La déconstruction des systèmes de valeurs, dont la misère morale est la conséquence, n'est pas innocente. Elle vise à réduire l'individu à sa seule fonction de production, les droits qu'on lui confère n'étant que des hochets destinés à le centrer sur lui-même et à l'empêcher de penser collectivement. La recherche du profit n'est pas illégitime en soi, il s'en faut de beaucoup ; mais elle ne saurait constituer la boussole d'une existence pour les animaux grégaires que nous sommes. Des hommes ont pu sortir des tranchées au nom de la famille ou de la patrie, qui sont des idéaux transcendants, comme l'est la foi en Dieu. Mais personne ne se fera jamais tuer au nom de l'actionnaire, de 10 % de retour sur le capital investi ou de la maîtrise du déficit public. Ce pour quoi on est prêt à mourir est en fin de compte ce pour quoi on a envie de vivre. C'est cela aussi que dit l'élection de Donald Trump et la montée des « populismes » qu'ici ou là on évoque en se pinçant le nez parce que, n'est-ce pas, le peuple, on l'aime bien quand il est théorique et se résume à des chiffres, mais en vérité, il est stupide, bêlant, grossier, vulgaire et n'a pas à se mêler des affaires des grands.
Ce qu’a révélé cette élection, c'est un profond divorce au sein de la société, divorce qui n'est pas seulement de nature économique mais qui touche à la définition même de ce que nous voulons vivre ensemble par opposition à ce qu'on nous impose de vivre ensemble. Peu importent Donald Trump, Marine Le Pen, Viktor Orban et leurs semblables. Ce sont leurs électeurs qu'il faut écouter.
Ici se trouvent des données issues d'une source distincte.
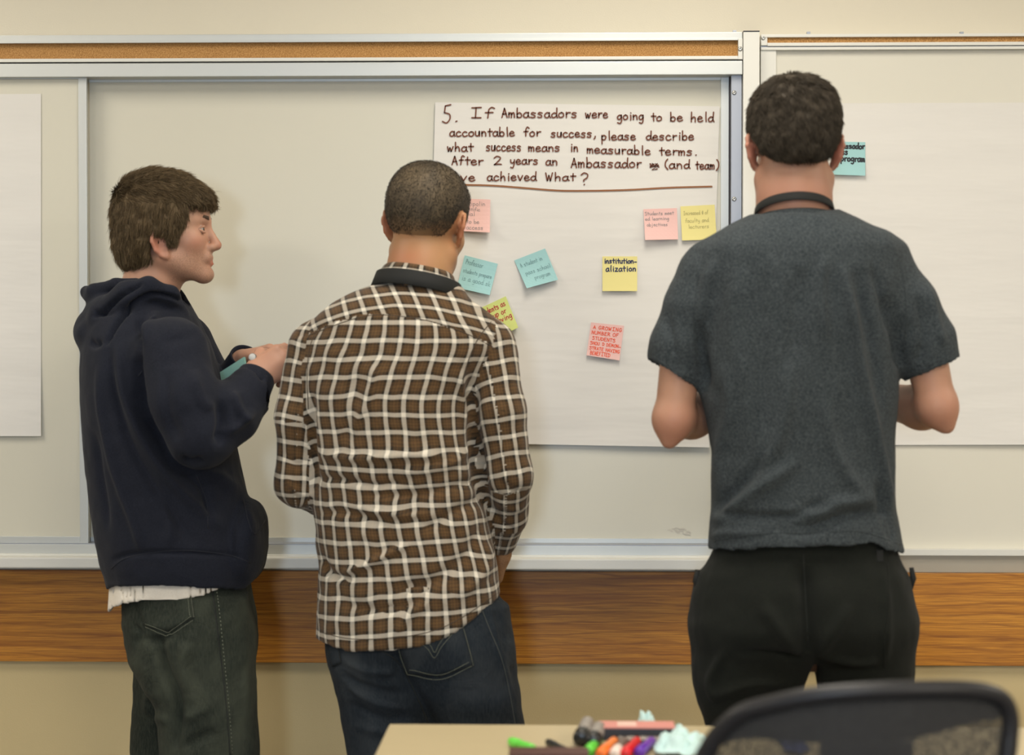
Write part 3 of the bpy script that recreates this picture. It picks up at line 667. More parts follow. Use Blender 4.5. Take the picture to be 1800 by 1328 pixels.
def hair_mesh(name, m, parent, o, R, prims, poly, hres=.0035, sub=None, strands=0, length=.02, wid=.0005, flow=None, lean=.35, disp=0, seed=1, extra=None, smin_u=-9):
    o = np.array(o); B = np.array([.13, .13, .2])
    F = Field(*[axis(o[i]-.135, o[i]+(.21 if i == 2 else .135), hres) for i in range(3)])
    for (c, r, n) in prims: F.add(ell(o+R @ np.array(c), r, R, n), .025)
    x, y, z = F.x[:, None, None]-o[0], F.y[None, :, None]-o[1], F.z[None, None, :]-o[2]
    f = R[0, 0]*x+R[1, 0]*y+R[2, 0]*z; u = R[0, 2]*x+R[1, 2]*y+R[2, 2]*z; s = R[0, 1]*x+R[1, 1]*y+R[2, 1]*z
    f, u, s = np.broadcast_arrays(f, u, s)
    F.F = -smin(-F.F, -polyd(f, u, poly).astype(np.float32), .006)
    if extra: F.F = extra(F.F, f, s, u)
    V, Q = F.mesh(1); Nn = vnormals(V, Q); V = V+Nn*(disp*lattice(V, 90, seed))[:, None]
    att = {'hu': (V-o) @ R[:, 2], 'hf': (V-o) @ R[:, 0]}
    if strands:
        rg = np.random.default_rng(seed); nf = len(Q); ctr = V[Q].mean(1); fn = Nn[Q].mean(1); loc = (ctr-o) @ R
        ok = np.where(((loc[:, 1]/.068)**2+((loc[:, 0]+.006)/.088)**2+((loc[:, 2]-.048)/.078)**2 > 1.0) & (loc[:, 2]+.02*lattice(ctr, 60, 9) > smin_u))[0]
        pick = rg.choice(ok, strands); p0 = V[Q[pick, 0]]*(1-(a := rg.random((strands, 1))))+V[Q[pick, 2]]*a; p0 = p0*.5+ctr[pick]*.5+rg.normal(0, .001, (strands, 3)); n0 = fn[pick]
        fl = flow((p0-o) @ R) @ R.T; fl = fl-n0*(fl*n0).sum(1)[:, None]; fl /= np.linalg.norm(fl, axis=1)[:, None]+1e-6
        clump = np.stack([lattice(p0, 110, seed+5), lattice(p0, 110, seed+6), lattice(p0, 110, seed+7)], 1)*.35
        d0 = fl+n0*lean+clump+rg.normal(0, .13, (strands, 3)); d0 /= np.linalg.norm(d0, axis=1)[:, None]
        ln = length*rg.uniform(.6, 1.15, (strands, 1)); pts = [p0-n0*.001]; d = d0.copy()
        for k in range(3): pts.append(pts[-1]+d*ln/3); d = d-n0*lean*.4+fl*.1; d /= np.linalg.norm(d, axis=1)[:, None]
        side = np.cross(d0, n0); side /= np.linalg.norm(side, axis=1)[:, None]+1e-9; ww = (wid, wid, wid*.8, wid*.15); vs = []; base = len(V); ns = strands
        for k in range(4): vs += [pts[k]+side*ww[k], pts[k]-side*ww[k], pts[k]+n0*ww[k]]
        vs = np.stack(vs, 1).reshape(-1, 3); i0 = base+np.arange(ns)*12; fq = []
        for k in range(3):
            for a_, b_ in ((0, 1), (1, 2), (2, 0)): fq.append(np.stack([i0+3*k+a_, i0+3*k+b_, i0+3*k+3+b_, i0+3*k+3+a_], 1))
        tone = np.repeat(rg.uniform(-1, 1, ns), 12)
        att = {'hu': np.concatenate([att['hu'], (vs-o) @ R[:, 2]]), 'hf': np.concatenate([att['hf'], (vs-o) @ R[:, 0]]), 'tone': np.concatenate([np.zeros(base), tone])}
        V = np.vstack([V, vs]); Q = np.vstack([Q]+fq)
    return to_obj(name, V, Q, m, parent, attrs=att)
def person(label, V, Q, m, foot, attrs):
    o = to_obj('person', V, Q, m, None, attrs=attrs); return tag(o, label, 'person', 'people at the whiteboard')
def shoes(parent, pts, m, ms, yaw):
    for (x, y) in pts:
        R = rotm(yaw); F = Field(axis(x-.17, x+.17, .007), axis(y-.17, y+.17, .007), axis(-.005, .12, .006)); c = np.array([x, y, 0]); W_ = lambda f, s, u: c+R @ np.array([f, s, u])
        F.add(ell(W_(.09, 0, .03), (.085, .048, .038), R, 2.5), .02); F.add(ell(W_(-.02, 0, .04), (.075, .037, .05), R, 2.5), .03); F.add(ell(W_(-.03, 0, .075), (.045, .036, .035), R), .02)
        F.clip(lambda X_, Y_, Z_: .012-Z_+X_*0+Y_*0); V, Q = F.mesh(1); sh = to_obj('shoe', V, Q, m, parent)
        G_ = Field(axis(x-.17, x+.17, .007), axis(y-.17, y+.17, .007), axis(-.006, .03, .005)); G_.add(ell(W_(.085, 0, .01), (.095, .052, .03), R, 3), .02); G_.add(ell(W_(-.02, 0, .01), (.085, .042, .03), R, 3), .03)
        G_.clip(lambda X_, Y_, Z_: np.maximum(.001-Z_, Z_-.02)+X_*0+Y_*0); V, Q = G_.mesh(1); to_obj('sole', V, Q, ms, sh)

# ---- skin, hair and cloth materials
def skinmat(name, base, red, dark):
    m = mat(name, base, .5, spec=.35); v = coords(m); b = bs(m); b.inputs['Subsurface Weight'].default_value = .12; b.inputs['Subsurface Radius'].default_value = (.010, .004, .002)
    b.inputs['Subsurface Scale'].default_value = .6
    c = mix(m, mth(m, 'MULTIPLY', noise(m, v, 22, 3), .35), base, red)
    a = N(m, 'ShaderNodeAttribute', attribute_name='red'); c = mix(m, a.outputs['Fac'], c, red)
    a2 = N(m, 'ShaderNodeAttribute', attribute_name='beard'); c = mix(m, mth(m, 'MULTIPLY', a2.outputs['Fac'], ramp_fac(m, noise(m, v, 500, 2), .3, .7)), c, dark)
    setcol(m, c); bump(m, noise(m, v, 450, 3), .15, .0008); return m
def ramp_fac(m, f, a, b):
    n = N(m, 'ShaderNodeMapRange'); n.inputs['From Min'].default_value = a; n.inputs['From Max'].default_value = b; L(m, f, n.inputs['Value']); return n.outputs[0]
def hairmat(name, c0, c1, rough=.45):
    m = mat(name, c0, rough, spec=.18); a = N(m, 'ShaderNodeAttribute', attribute_name='tone'); t = mth(m, 'ADD', mth(m, 'MULTIPLY', a.outputs['Fac'], .5), .5)
    n = noise(m, coords(m), 60, 3); setcol(m, mix(m, mth(m, 'MULTIPLY', mth(m, 'ADD', t, n), .5), c0, c1)); return m
def clothmat(name, c0, c1, sc=450, rough=.9, sheen=.04, wr=.25, wscale=18, stretch=(1, 1, .5)):
    m = mat(name, c0, rough, spec=.15, sheen=sheen); v = coords(m); setcol(m, mix(m, ramp_fac(m, noise(m, v, sc, 2, .7), .3, .7), c0, c1))
    b1 = bump(m, noise(m, coords(m, scale=stretch), wscale, 3, .5, .8), wr, .012); bump(m, noise(m, v, sc*1.3, 2), .25, .0008, b1); return m
def denimmat(name, dark, mid, pale):
    m = mat(name, mid, .85, spec=.1, sheen=.02); v = coords(m)
    big = noise(m, coords(m, scale=(1, 1, .55)), 7, 3, .55, .6); c = ramp(m, big, [(.3, dark), (.55, mid), (.78, pale)])
    twill = noise(m, coords(m, scale=(420, 420, 60)), 1, 3, .7); c = mix(m, mth(m, 'MULTIPLY', ramp_fac(m, twill, .35, .7), .42), c, pale); setcol(m, c)
    b1 = bump(m, noise(m, coords(m, scale=(1, 1, .8)), 16, 4, .55, 1.2), .45, .012); bump(m, twill, .2, .0006, b1); return m
S1 = skinmat('skin_fair', (.46, .275, .185), (.42, .14, .09), (.13, .08, .05)); S2 = skinmat('skin_tan', (.41, .235, .115), (.40, .135, .07), (.05, .035, .025)); S3 = skinmat('skin_light', (.42, .245, .160), (.40, .14, .095), (.12, .07, .045))
H1 = hairmat('brown_hair', (.045, .030, .014), (.175, .122, .064), .6); H3 = hairmat('dark_brown_hair', (.014, .011, .007), (.072, .056, .038), .65)
H2 = mat('buzz_cut', (.03, .025, .02), .6, spec=.3); v = coords(H2)
a = N(H2, 'ShaderNodeAttribute', attribute_name='hu'); b_ = ramp_fac(H2, mth(H2, 'ADD', a.outputs['Fac'], mth(H2, 'MULTIPLY', noise(H2, v, 30, 3), .03)), -.040, .03)
fine = ramp_fac(H2, noise(H2, v, 600, 2, .8), .3, .72); blot = ramp_fac(H2, noise(H2, v, 16, 3, .6), .35, .68)
scalp = mix(H2, blot, (.040, .030, .018), (.165, .122, .070)); scalp = mix(H2, mth(H2, 'MULTIPLY', fine, .65), scalp, (.016, .013, .010))
th_ = N(H2, 'ShaderNodeAttribute', attribute_name='tone'); isst = mth(H2, 'GREATER_THAN', mth(H2, 'ABSOLUTE', th_.outputs['Fac']), .0005)
setcol(H2, mix(H2, isst, mix(H2, b_, (.40, .225, .11), scalp), (.022, .017, .012))); bump(H2, noise(H2, v, 700, 2), .5, .0012)
C_hood = clothmat('navy_fleece', (.0065, .0080, .014), (.0145, .017, .027), wr=.35, wscale=9); C_tee = clothmat('heather_grey_jersey', (.019, .025, .029), (.056, .067, .072), sc=260, wr=.22, wscale=12, stretch=(1.6, 1, .5))
C_pant = clothmat('dark_olive_cotton', (.005, .006, .005), (.010, .012, .009), wr=.35, wscale=9); C_white = clothmat('white_jersey', (.72, .66, .56), (.80, .75, .66), wr=.3)
D1 = denimmat('grey_green_denim', (.008, .011, .009), (.020, .025, .020), (.065, .072, .052)); D2 = denimmat('blue_denim', (.005, .0075, .011), (.011, .016, .022), (.042, .048, .052))
C_black = mat('black_webbing', (.004, .005, .0045), .8); bump(C_black, noise(C_black, coords(C_black, scale=(1, 1, 4)), 400, 2), .3, .001)
C_thread = mat('gold_thread', (.22, .17, .09), .7); C_threadd = mat('dark_thread', (.010, .012, .010), .8); C_threadm = mat('faded_seam', (.05, .055, .05), .8); C_threadg = mat('pale_thread', (.17, .18, .13), .8)
M_shoe = mat('shoe_leather', (.03, .028, .026), .6); M_sole = mat('rubber_sole', (.3, .29, .27), .8)
PU, PV = .0345, .0338
def plaid(name):
    m = mat(name, (.3, .2, .1), .85, spec=.15, sheen=.1); uv = N(m, 'ShaderNodeUVMap', uv_map='cloth'); sp = N(m, 'ShaderNodeSeparateXYZ'); L(m, uv.outputs[0], sp.inputs[0])
    br, bk, dk, wh, tn = (.095, .052, .020), (.009, .008, .006), (.034, .023, .013), (.66, .61, .51), (.125, .066, .024)
    st = [(0, wh), (.24, bk), (.31, dk), (.345, bk), (.375, dk), (.41, br), (.52, dk), (.545, br), (.60, tn), (.66, br), (.72, dk), (.745, br), (.85, dk), (.885, bk), (.915, dk), (.96, bk)]
    cs = []
    for i, per in ((0, PU), (1, PV)):
        fr = mth(m, 'FRACT', mth(m, 'ADD', mth(m, 'DIVIDE', sp.outputs[i], per), 100)); cs.append(ramp(m, fr, st, 'CONSTANT'))
    setcol(m, mix(m, .5, cs[0], cs[1])); b1 = bump(m, noise(m, coords(m, scale=(1, 1, 1.5)), 20, 3, .5, 1.0), .30, .010); bump(m, noise(m, coords(m), 700, 2), .2, .0006, b1); return m
C_plaid = plaid('brown_plaid_flannel')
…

Comme le disait Lénine, qui n'est pas exactement ma tasse de thé, mais qui en l'occurrence avait raison, une révolution devient possible lorsque le peuple ne veut plus et que l'Etat ne peut plus. C'est à ceux qui ont créé les « populistes » de prendre acte sans tarder de leur retentissant échec, échec dont l'Union européenne, dans sa version actuelle, est en quelque sorte la maison témoin. Demain, il sera trop tard.